Quelques fragments d’une belle statue avaient été jetés çà et là : nous avons voulu les recueillir et avons essayé de refaire la statue aussi complète, aussi belle, aussi radieuse que dans sa splendeur première. Y aurons-nous réussi ?


XIII. — d’un troisième outrage subi par le roland
— les romans en prose


Il faut se défier des hommes et des siècles qui n’aiment pas la poésie et lui préfèrent la prose. Sans beaux vers, pas de grande époque littéraire. Les XIVe et XVe siècles, qui n’ont pas aimé nos vieux poëmes et se sont passionnés pour les romans en prose, sont, à tous égards, des siècles de décadence.

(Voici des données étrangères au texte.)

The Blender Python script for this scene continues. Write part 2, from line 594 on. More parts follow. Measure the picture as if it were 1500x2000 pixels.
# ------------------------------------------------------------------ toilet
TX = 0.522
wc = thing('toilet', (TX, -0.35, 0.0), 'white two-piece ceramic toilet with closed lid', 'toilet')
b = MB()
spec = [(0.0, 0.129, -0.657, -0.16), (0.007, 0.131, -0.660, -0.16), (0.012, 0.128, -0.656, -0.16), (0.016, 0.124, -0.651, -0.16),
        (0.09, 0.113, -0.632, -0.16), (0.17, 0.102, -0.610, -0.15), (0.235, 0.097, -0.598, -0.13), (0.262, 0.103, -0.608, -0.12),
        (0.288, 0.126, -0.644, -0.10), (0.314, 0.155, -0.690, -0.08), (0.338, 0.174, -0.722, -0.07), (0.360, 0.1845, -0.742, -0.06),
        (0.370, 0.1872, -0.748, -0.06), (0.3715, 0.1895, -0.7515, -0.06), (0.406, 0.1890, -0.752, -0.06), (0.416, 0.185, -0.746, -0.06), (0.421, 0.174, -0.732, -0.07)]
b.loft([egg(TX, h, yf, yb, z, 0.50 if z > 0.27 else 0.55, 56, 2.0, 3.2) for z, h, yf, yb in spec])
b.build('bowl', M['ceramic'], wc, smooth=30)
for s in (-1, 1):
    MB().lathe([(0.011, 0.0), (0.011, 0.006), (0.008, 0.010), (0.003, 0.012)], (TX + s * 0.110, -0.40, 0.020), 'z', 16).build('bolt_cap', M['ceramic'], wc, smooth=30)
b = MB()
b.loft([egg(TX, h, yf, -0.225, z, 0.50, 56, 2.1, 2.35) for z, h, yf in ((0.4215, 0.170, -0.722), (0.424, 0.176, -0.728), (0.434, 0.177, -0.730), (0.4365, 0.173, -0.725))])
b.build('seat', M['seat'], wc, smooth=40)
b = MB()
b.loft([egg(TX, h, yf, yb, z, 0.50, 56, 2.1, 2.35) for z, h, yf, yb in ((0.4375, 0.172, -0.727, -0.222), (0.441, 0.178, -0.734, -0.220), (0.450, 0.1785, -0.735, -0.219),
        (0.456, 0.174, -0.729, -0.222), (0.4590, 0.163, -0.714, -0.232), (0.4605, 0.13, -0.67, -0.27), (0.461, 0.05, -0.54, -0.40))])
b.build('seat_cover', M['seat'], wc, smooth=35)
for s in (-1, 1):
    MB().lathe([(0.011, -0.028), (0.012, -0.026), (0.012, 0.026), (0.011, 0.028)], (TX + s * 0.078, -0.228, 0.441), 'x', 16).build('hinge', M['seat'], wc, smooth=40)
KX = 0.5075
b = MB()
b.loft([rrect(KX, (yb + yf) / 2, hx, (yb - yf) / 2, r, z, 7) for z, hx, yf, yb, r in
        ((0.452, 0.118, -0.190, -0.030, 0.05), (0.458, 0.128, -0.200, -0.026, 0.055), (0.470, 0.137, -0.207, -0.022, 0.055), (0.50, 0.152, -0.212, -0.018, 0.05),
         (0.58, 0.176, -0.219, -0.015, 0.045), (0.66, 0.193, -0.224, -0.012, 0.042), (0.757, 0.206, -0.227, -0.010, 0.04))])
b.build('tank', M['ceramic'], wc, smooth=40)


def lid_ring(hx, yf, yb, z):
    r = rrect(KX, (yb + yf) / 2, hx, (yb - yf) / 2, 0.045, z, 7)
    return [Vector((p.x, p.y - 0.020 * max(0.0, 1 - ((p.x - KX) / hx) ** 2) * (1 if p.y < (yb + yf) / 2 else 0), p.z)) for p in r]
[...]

C’est depuis l’avénement des Valois que cette décadence a commencé ; mais elle est surtout la marque du XVe siècle. L’extrême médiocrité des remaniements que subirent le Roland et toutes nos autres Chansons a singulièrement contribué à l’engouement universel pour les rédactions en prose. Il faut d’ailleurs bien se persuader que nos premiers romans en prose ont été, en général, calqués sur nos derniers romans en vers dont ils reproduisent servilement toutes les péripéties, toute l’action et les insupportables longueurs. La plupart de ces mêmes Romans en prose seront un jour reproduits par l’imprimerie, sans autre modification importante que celle de leur langue. Puis, ils entreront dans la Bibliothèque bleue

  1. Dans notre note 1 de la p. xlv, nous avons donné la liste exacte de tous nos remaniements.